Doing things the hard way…

After a semester of Hebrew, and being almost through the first-year textbook, I suspect that I’ve been doing some things an unnecessarily difficult way.  I’ve been trying to memorise paradigm tables, including the diverse and erratic permutations of all the vowels.  But anyone who has studied Hebrew in any depth knows that vowels hold an interesting position in the language.  The text of the OT was originally written using only the consonants.  The vowel markings were added much later by the Masoretes (allegedly somewhere between 500-1000AD).  This has led to some historic disputes among protestants about whether the vowel points should be considered a part of the “inspired” text.  I recently stumbled across a site called withoutvowels.org which contends that only the consonantal text is truly a part of the inspired Tanakh.

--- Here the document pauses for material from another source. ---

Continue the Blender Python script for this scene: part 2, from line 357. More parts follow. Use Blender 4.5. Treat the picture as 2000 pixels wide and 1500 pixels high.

I’m certainly not going to try and settle that debate here, but instead I want to suggest a practical theory that flows out of such historical knowledge.  Native speakers of modern Hebrew (and Arabic) get by just fine without any vowels.  Apparently ancient Hebrew scribes didn’t feel they would be depriving future generations of anything critical by recording the OT using only consonants.  So the question is, were the ancient Hebrew scribes able to live without the vowels only because they knew the vowels by heart from their oral tradition?  Or is it possible that they felt the consonantal text itself contained enough grammatical detail that vowels were genuinely unnecessary?